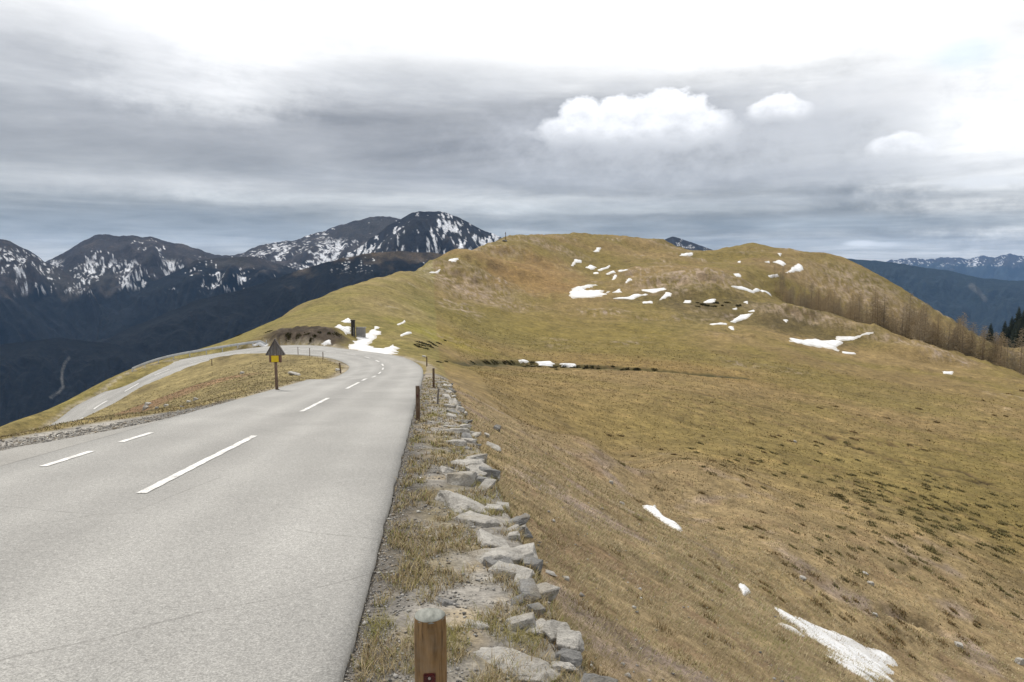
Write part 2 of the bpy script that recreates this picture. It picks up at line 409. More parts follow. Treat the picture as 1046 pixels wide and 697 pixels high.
# eroded earth tracks across the slope
for pts, wd in ((((905, 625), (935, 634), (975, 652)), .3), (((850, 440), (880, 444), (915, 456)), .9), (((715, 402), (740, 408), (790, 418), (815, 424)), 1.5), (((850, 448), (890, 462), (940, 478), (985, 490), (1020, 500)), 1.5), (((940, 474), (985, 482), (1012, 494)), 1.1), (((725, 410), (760, 420)), .9), (((910, 627), (950, 640), (990, 660)), .45), (((820, 500), (860, 508), (900, 530)), .6)):
    P = [hit(*p) for p in pts]
    m = (1 - ss(.3, 1.0, seg_dist(gx, gy, P) / wd + .9 * fbm(gx / 1.3, gy / 1.3, 3, 50) + .2)) * ss(-.25, .15, fbm(gx / 2.5 + 7, gy / 2.5, 3, 51) + .1)
    c = mixc(c, rgb(.030, .022, .014), m * .95)
    GZ.ravel()[:] -= m * .3; TM.ravel()[:] = np.maximum(TM.ravel(), m)
c = mixc(c, rgb(.19, .14, .06), ss(.1, .5, fine) * .35 * ss(8, 30, gr) * (gr < 130))
# near bank: straw with bare brown earth
nb = ss(.75, .9, gs) * (1 - ss(10, 62, gr + 16 * mid + 6 * fine))
c = mixc(c, rgb(.205, .172, .096), nb * .8)
c = mixc(c, rgb(.20, .172, .145), nb * ss(.12, .4, fbm(gx / 2.8 + 5, gy / 2.8, 4, 171)) * .8); c = mixc(c, rgb(.125, .092, .054), nb * ss(.08, .4, fine + .4 * vf) * .8)
c = mixc(c, rgb(.12, .10, .032), nb * ss(.15, .5, mid + .2 * fine) * .7)
# verge: grey gravel + straw
vg = (gs > -.6) * (gs < 1.0) * (gy < 46)
c = mixc(c, rgb(.155, .145, .13), vg * ss(-.5, .3, fine + .25 + .5 * vf))
c = mixc(c, rgb(.20, .155, .09), vg * ss(.0, .35, fbm(gx / .9, gy / .9, 3, 111)) * .6)
c = mixc(c, rgb(.06, .055, .05), vg * (1 - ss(-.42, .05, gs + .3 * fine)) * .8)
# lay-by gravel
lb = ss(sl_ - .5, sl_, gs + .4 * fine) * (gs < -6.5) * (gy < 27) * (gy > -5)
c = mixc(c, rgb(.19, .18, .165), lb * .95); c = mixc(c, rgb(.125, .115, .10), lb * ss(.1, .4, fine + .4 * vf) * .7)
# infield
inf = (rside < 0) * (gx < -6) * (gy > 24) * (gx > -42) * (roff < 40)
c = mixc(c, rgb(.150, .120, .056), inf * .8); c = mixc(c, rgb(.085, .065, .03), inf * ss(.1, .4, fbm(gx / 5, gy / 9, 4, 120)) * .8)
c = mixc(c, rgb(.15, .085, .05), inf * (1 - ss(5, 9, np.hypot(gx + 26, gy - 55) + 4 * mid)) * .7)
# dark peat face of the road cut
ck = ss(.25, .6, roff) * (1 - ss(5.0, 7.0, roff + 1.2 * mid)) * ss(81, 86, gy) * (rside > 0) * ss(-19, -22, gx) * (1 - ss(-31, -35, gx + 3 * mid))
c = mixc(c, rgb(.032, .024, .018), ck * .97); c = mixc(c, rgb(.07, .055, .042), ck * ss(.15, .5, fine + .4 * vf) * .6)
GZ.ravel()[:] += ck * ((fbm(gx / 1.8, gy / 1.8, 4, 150, .65) * .7 + ridged(gx / 2.5, gy / 2.5, 3, 151) * .2) + .15 * ss(1.2, 2.6, roff))
# grit shoulder all along the road
sh = ss(0, .1, roff) * (1 - ss(.25, .9, roff + .5 * fine)) * (gy > 24)
c = mixc(c, rgb(.20, .175, .14), sh * .7)
brt = 1.22 + .30 * mid + .34 * fine + .25 * vf + .3 * fbm(gx / 5, gy / 5, 3, 140) * ss(60, 160, gr)
c = np.clip(c * brt[:, None] * np.where((roff > .3) & (gs > 1), 1, 0)[:, None] * np.array((.975, .89, .92)) + c * brt[:, None] * np.where((roff > .3) & (gs > 1), 0, 1)[:, None], .004, 1)
CG = [c[:, k].reshape(gt.shape) for k in range(3)]
TERR = attr_mat('meadow_ground', [(.55, .28), (1.6, .3), (6.0, .3), (30.0, .35), (.14, .12)], bump=(1.0, .09, 3.0))
V = np.stack([gx, gy, GZ.ravel()], 1)
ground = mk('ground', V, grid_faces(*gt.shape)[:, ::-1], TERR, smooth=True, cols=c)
tag(ground, 'olive and straw coloured alpine meadow with the rounded hill', kind='structure')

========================

What is needed:
Leave the pictures out, and print every line of the listing exactly as written.

Correct result:
Write part 2 of the bpy script that recreates this picture. It picks up at line 409. More parts follow. Treat the picture as 1046 pixels wide and 697 pixels high.
# eroded earth tracks across the slope
for pts, wd in ((((905, 625), (935, 634), (975, 652)), .3), (((850, 440), (880, 444), (915, 456)), .9), (((715, 402), (740, 408), (790, 418), (815, 424)), 1.5), (((850, 448), (890, 462), (940, 478), (985, 490), (1020, 500)), 1.5), (((940, 474), (985, 482), (1012, 494)), 1.1), (((725, 410), (760, 420)), .9), (((910, 627), (950, 640), (990, 660)), .45), (((820, 500), (860, 508), (900, 530)), .6)):
    P = [hit(*p) for p in pts]
    m = (1 - ss(.3, 1.0, seg_dist(gx, gy, P) / wd + .9 * fbm(gx / 1.3, gy / 1.3, 3, 50) + .2)) * ss(-.25, .15, fbm(gx / 2.5 + 7, gy / 2.5, 3, 51) + .1)
    c = mixc(c, rgb(.030, .022, .014), m * .95)
    GZ.ravel()[:] -= m * .3; TM.ravel()[:] = np.maximum(TM.ravel(), m)
c = mixc(c, rgb(.19, .14, .06), ss(.1, .5, fine) * .35 * ss(8, 30, gr) * (gr < 130))
# near bank: straw with bare brown earth
nb = ss(.75, .9, gs) * (1 - ss(10, 62, gr + 16 * mid + 6 * fine))
c = mixc(c, rgb(.205, .172, .096), nb * .8)
c = mixc(c, rgb(.20, .172, .145), nb * ss(.12, .4, fbm(gx / 2.8 + 5, gy / 2.8, 4, 171)) * .8); c = mixc(c, rgb(.125, .092, .054), nb * ss(.08, .4, fine + .4 * vf) * .8)
c = mixc(c, rgb(.12, .10, .032), nb * ss(.15, .5, mid + .2 * fine) * .7)
# verge: grey gravel + straw
vg = (gs > -.6) * (gs < 1.0) * (gy < 46)
c = mixc(c, rgb(.155, .145, .13), vg * ss(-.5, .3, fine + .25 + .5 * vf))
c = mixc(c, rgb(.20, .155, .09), vg * ss(.0, .35, fbm(gx / .9, gy / .9, 3, 111)) * .6)
c = mixc(c, rgb(.06, .055, .05), vg * (1 - ss(-.42, .05, gs + .3 * fine)) * .8)
# lay-by gravel
lb = ss(sl_ - .5, sl_, gs + .4 * fine) * (gs < -6.5) * (gy < 27) * (gy > -5)
c = mixc(c, rgb(.19, .18, .165), lb * .95); c = mixc(c, rgb(.125, .115, .10), lb * ss(.1, .4, fine + .4 * vf) * .7)
# infield
inf = (rside < 0) * (gx < -6) * (gy > 24) * (gx > -42) * (roff < 40)
c = mixc(c, rgb(.150, .120, .056), inf * .8); c = mixc(c, rgb(.085, .065, .03), inf * ss(.1, .4, fbm(gx / 5, gy / 9, 4, 120)) * .8)
c = mixc(c, rgb(.15, .085, .05), inf * (1 - ss(5, 9, np.hypot(gx + 26, gy - 55) + 4 * mid)) * .7)
# dark peat face of the road cut
ck = ss(.25, .6, roff) * (1 - ss(5.0, 7.0, roff + 1.2 * mid)) * ss(81, 86, gy) * (rside > 0) * ss(-19, -22, gx) * (1 - ss(-31, -35, gx + 3 * mid))
c = mixc(c, rgb(.032, .024, .018), ck * .97); c = mixc(c, rgb(.07, .055, .042), ck * ss(.15, .5, fine + .4 * vf) * .6)
GZ.ravel()[:] += ck * ((fbm(gx / 1.8, gy / 1.8, 4, 150, .65) * .7 + ridged(gx / 2.5, gy / 2.5, 3, 151) * .2) + .15 * ss(1.2, 2.6, roff))
# grit shoulder all along the road
sh = ss(0, .1, roff) * (1 - ss(.25, .9, roff + .5 * fine)) * (gy > 24)
c = mixc(c, rgb(.20, .175, .14), sh * .7)
brt = 1.22 + .30 * mid + .34 * fine + .25 * vf + .3 * fbm(gx / 5, gy / 5, 3, 140) * ss(60, 160, gr)
c = np.clip(c * brt[:, None] * np.where((roff > .3) & (gs > 1), 1, 0)[:, None] * np.array((.975, .89, .92)) + c * brt[:, None] * np.where((roff > .3) & (gs > 1), 0, 1)[:, None], .004, 1)
CG = [c[:, k].reshape(gt.shape) for k in range(3)]
TERR = attr_mat('meadow_ground', [(.55, .28), (1.6, .3), (6.0, .3), (30.0, .35), (.14, .12)], bump=(1.0, .09, 3.0))
V = np.stack([gx, gy, GZ.ravel()], 1)
ground = mk('ground', V, grid_faces(*gt.shape)[:, ::-1], TERR, smooth=True, cols=c)
tag(ground, 'olive and straw coloured alpine meadow with the rounded hill', kind='structure')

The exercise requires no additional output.